● Source data

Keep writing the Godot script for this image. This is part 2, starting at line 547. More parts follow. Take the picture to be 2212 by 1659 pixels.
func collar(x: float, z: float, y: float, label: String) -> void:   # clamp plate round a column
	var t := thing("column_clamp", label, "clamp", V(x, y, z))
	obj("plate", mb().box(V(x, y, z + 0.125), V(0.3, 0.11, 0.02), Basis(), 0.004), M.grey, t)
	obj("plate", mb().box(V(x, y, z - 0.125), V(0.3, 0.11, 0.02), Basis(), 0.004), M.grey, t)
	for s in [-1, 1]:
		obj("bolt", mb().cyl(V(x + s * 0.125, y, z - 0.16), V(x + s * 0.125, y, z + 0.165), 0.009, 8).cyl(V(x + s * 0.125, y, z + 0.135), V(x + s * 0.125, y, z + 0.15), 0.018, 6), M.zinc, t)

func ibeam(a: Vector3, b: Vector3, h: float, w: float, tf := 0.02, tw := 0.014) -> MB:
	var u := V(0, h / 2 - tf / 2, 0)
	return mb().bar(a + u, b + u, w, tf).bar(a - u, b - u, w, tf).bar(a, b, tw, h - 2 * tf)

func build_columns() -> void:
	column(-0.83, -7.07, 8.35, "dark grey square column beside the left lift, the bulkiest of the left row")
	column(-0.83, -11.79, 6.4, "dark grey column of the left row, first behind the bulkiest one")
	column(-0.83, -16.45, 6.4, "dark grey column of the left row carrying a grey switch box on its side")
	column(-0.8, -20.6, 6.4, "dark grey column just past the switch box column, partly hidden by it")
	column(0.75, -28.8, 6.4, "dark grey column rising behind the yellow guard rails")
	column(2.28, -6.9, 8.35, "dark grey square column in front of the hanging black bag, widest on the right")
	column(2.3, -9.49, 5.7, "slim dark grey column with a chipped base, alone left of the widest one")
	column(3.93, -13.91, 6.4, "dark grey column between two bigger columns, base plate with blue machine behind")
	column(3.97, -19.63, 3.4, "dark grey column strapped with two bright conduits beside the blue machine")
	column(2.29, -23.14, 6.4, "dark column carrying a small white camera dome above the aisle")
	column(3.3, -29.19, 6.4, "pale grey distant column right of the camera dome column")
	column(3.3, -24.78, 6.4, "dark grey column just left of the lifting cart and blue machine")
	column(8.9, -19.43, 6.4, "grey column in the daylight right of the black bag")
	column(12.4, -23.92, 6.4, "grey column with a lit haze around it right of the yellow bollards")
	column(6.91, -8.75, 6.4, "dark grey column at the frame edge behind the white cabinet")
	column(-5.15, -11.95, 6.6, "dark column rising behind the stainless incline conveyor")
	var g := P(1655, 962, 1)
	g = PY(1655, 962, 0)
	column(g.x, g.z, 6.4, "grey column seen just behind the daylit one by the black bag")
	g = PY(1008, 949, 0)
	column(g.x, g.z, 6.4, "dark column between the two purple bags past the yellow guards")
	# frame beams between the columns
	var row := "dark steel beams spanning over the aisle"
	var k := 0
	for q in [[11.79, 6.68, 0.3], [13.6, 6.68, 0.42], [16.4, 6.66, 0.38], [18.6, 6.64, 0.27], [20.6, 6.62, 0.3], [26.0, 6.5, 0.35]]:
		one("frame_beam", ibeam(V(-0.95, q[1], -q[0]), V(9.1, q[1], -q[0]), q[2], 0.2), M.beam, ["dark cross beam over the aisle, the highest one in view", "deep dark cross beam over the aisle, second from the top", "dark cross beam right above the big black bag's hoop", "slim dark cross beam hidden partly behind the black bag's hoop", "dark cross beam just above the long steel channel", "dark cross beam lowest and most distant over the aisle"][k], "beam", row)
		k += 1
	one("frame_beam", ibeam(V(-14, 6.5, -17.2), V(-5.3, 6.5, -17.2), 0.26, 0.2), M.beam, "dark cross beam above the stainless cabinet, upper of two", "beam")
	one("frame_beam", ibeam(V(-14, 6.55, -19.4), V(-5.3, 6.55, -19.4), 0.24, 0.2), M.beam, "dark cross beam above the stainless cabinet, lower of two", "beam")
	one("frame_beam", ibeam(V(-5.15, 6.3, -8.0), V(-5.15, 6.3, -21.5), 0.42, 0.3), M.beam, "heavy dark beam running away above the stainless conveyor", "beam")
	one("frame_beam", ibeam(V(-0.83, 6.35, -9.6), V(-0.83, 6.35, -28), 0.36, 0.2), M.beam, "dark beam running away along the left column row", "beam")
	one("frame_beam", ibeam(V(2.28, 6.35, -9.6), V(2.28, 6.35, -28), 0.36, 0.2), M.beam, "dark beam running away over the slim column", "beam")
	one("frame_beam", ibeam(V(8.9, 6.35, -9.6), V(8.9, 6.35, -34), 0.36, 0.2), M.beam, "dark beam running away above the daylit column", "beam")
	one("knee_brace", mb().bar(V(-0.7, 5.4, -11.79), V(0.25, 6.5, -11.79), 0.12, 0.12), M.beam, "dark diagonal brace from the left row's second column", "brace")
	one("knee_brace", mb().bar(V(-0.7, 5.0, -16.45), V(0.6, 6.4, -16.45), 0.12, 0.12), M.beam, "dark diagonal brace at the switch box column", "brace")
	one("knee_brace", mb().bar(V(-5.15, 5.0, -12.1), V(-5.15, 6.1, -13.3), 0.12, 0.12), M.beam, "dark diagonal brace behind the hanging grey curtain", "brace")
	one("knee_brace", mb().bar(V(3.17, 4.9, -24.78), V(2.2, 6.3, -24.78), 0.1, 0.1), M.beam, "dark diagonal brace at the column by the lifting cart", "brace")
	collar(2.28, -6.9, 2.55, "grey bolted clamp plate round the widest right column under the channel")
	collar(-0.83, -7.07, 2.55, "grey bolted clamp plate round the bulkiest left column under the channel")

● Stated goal
From the first line of the data through the line with "return mb().bar(a +", quote each line exactly and add nothing else.

● Solution to the exercise
Keep writing the Godot script for this image. This is part 2, starting at line 547. More parts follow. Take the picture to be 2212 by 1659 pixels.
func collar(x: float, z: float, y: float, label: String) -> void:   # clamp plate round a column
	var t := thing("column_clamp", label, "clamp", V(x, y, z))
	obj("plate", mb().box(V(x, y, z + 0.125), V(0.3, 0.11, 0.02), Basis(), 0.004), M.grey, t)
	obj("plate", mb().box(V(x, y, z - 0.125), V(0.3, 0.11, 0.02), Basis(), 0.004), M.grey, t)
	for s in [-1, 1]:
		obj("bolt", mb().cyl(V(x + s * 0.125, y, z - 0.16), V(x + s * 0.125, y, z + 0.165), 0.009, 8).cyl(V(x + s * 0.125, y, z + 0.135), V(x + s * 0.125, y, z + 0.15), 0.018, 6), M.zinc, t)

func ibeam(a: Vector3, b: Vector3, h: float, w: float, tf := 0.02, tw := 0.014) -> MB:
	var u := V(0, h / 2 - tf / 2, 0)
	return mb().bar(a + u, b + u, w, tf).bar(a - u, b - u, w, tf).bar(a, b, tw, h - 2 * tf)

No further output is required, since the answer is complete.